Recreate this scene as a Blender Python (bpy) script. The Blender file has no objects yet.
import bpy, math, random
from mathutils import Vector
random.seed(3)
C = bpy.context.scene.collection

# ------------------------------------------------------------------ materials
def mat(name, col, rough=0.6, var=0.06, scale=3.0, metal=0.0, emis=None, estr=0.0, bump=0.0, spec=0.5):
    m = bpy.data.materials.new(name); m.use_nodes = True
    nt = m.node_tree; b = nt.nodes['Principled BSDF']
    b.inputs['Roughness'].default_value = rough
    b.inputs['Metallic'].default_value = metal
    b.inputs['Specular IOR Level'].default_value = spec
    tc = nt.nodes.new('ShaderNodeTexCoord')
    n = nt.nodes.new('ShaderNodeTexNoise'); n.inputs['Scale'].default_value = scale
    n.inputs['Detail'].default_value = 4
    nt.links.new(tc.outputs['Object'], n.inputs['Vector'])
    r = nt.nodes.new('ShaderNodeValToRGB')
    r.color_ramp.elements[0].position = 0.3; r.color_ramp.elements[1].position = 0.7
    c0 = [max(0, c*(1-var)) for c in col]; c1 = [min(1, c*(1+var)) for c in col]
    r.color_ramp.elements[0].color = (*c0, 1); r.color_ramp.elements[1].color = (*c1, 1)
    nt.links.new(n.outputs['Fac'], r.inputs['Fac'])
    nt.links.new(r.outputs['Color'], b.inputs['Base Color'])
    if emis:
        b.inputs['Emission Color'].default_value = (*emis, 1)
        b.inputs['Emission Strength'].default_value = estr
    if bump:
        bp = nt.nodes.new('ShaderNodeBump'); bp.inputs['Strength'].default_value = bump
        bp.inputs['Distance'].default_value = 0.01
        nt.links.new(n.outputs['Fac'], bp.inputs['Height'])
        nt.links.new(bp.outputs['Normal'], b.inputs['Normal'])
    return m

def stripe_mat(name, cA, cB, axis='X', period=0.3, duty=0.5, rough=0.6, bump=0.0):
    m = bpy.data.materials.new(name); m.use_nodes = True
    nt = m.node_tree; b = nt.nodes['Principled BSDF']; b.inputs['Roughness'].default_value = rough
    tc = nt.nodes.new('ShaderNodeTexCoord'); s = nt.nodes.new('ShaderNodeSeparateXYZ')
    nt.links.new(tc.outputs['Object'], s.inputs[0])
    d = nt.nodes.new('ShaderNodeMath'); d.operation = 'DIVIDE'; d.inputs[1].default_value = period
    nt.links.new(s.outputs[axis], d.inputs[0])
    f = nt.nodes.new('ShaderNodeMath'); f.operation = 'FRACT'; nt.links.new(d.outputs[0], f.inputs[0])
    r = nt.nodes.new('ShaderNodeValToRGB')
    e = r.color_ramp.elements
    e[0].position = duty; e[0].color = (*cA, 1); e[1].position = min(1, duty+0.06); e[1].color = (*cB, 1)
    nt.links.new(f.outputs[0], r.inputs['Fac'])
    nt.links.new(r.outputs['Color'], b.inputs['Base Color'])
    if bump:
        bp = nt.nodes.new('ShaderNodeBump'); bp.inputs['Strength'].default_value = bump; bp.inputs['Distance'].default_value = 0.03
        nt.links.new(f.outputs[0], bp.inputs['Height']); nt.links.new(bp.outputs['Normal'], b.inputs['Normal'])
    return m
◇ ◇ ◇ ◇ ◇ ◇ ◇
Exercise instructions:
Set down the material above again, word for word.

Solved problem:
Recreate this scene as a Blender Python (bpy) script. The Blender file has no objects yet.
import bpy, math, random
from mathutils import Vector
random.seed(3)
C = bpy.context.scene.collection

# ------------------------------------------------------------------ materials
def mat(name, col, rough=0.6, var=0.06, scale=3.0, metal=0.0, emis=None, estr=0.0, bump=0.0, spec=0.5):
    m = bpy.data.materials.new(name); m.use_nodes = True
    nt = m.node_tree; b = nt.nodes['Principled BSDF']
    b.inputs['Roughness'].default_value = rough
    b.inputs['Metallic'].default_value = metal
    b.inputs['Specular IOR Level'].default_value = spec
    tc = nt.nodes.new('ShaderNodeTexCoord')
    n = nt.nodes.new('ShaderNodeTexNoise'); n.inputs['Scale'].default_value = scale
    n.inputs['Detail'].default_value = 4
    nt.links.new(tc.outputs['Object'], n.inputs['Vector'])
    r = nt.nodes.new('ShaderNodeValToRGB')
    r.color_ramp.elements[0].position = 0.3; r.color_ramp.elements[1].position = 0.7
    c0 = [max(0, c*(1-var)) for c in col]; c1 = [min(1, c*(1+var)) for c in col]
    r.color_ramp.elements[0].color = (*c0, 1); r.color_ramp.elements[1].color = (*c1, 1)
    nt.links.new(n.outputs['Fac'], r.inputs['Fac'])
    nt.links.new(r.outputs['Color'], b.inputs['Base Color'])
    if emis:
        b.inputs['Emission Color'].default_value = (*emis, 1)
        b.inputs['Emission Strength'].default_value = estr
    if bump:
        bp = nt.nodes.new('ShaderNodeBump'); bp.inputs['Strength'].default_value = bump
        bp.inputs['Distance'].default_value = 0.01
        nt.links.new(n.outputs['Fac'], bp.inputs['Height'])
        nt.links.new(bp.outputs['Normal'], b.inputs['Normal'])
    return m

def stripe_mat(name, cA, cB, axis='X', period=0.3, duty=0.5, rough=0.6, bump=0.0):
    m = bpy.data.materials.new(name); m.use_nodes = True
    nt = m.node_tree; b = nt.nodes['Principled BSDF']; b.inputs['Roughness'].default_value = rough
    tc = nt.nodes.new('ShaderNodeTexCoord'); s = nt.nodes.new('ShaderNodeSeparateXYZ')
    nt.links.new(tc.outputs['Object'], s.inputs[0])
    d = nt.nodes.new('ShaderNodeMath'); d.operation = 'DIVIDE'; d.inputs[1].default_value = period
    nt.links.new(s.outputs[axis], d.inputs[0])
    f = nt.nodes.new('ShaderNodeMath'); f.operation = 'FRACT'; nt.links.new(d.outputs[0], f.inputs[0])
    r = nt.nodes.new('ShaderNodeValToRGB')
    e = r.color_ramp.elements
    e[0].position = duty; e[0].color = (*cA, 1); e[1].position = min(1, duty+0.06); e[1].color = (*cB, 1)
    nt.links.new(f.outputs[0], r.inputs['Fac'])
    nt.links.new(r.outputs['Color'], b.inputs['Base Color'])
    if bump:
        bp = nt.nodes.new('ShaderNodeBump'); bp.inputs['Strength'].default_value = bump; bp.inputs['Distance'].default_value = 0.03
        nt.links.new(f.outputs[0], bp.inputs['Height']); nt.links.new(bp.outputs['Normal'], b.inputs['Normal'])
    return m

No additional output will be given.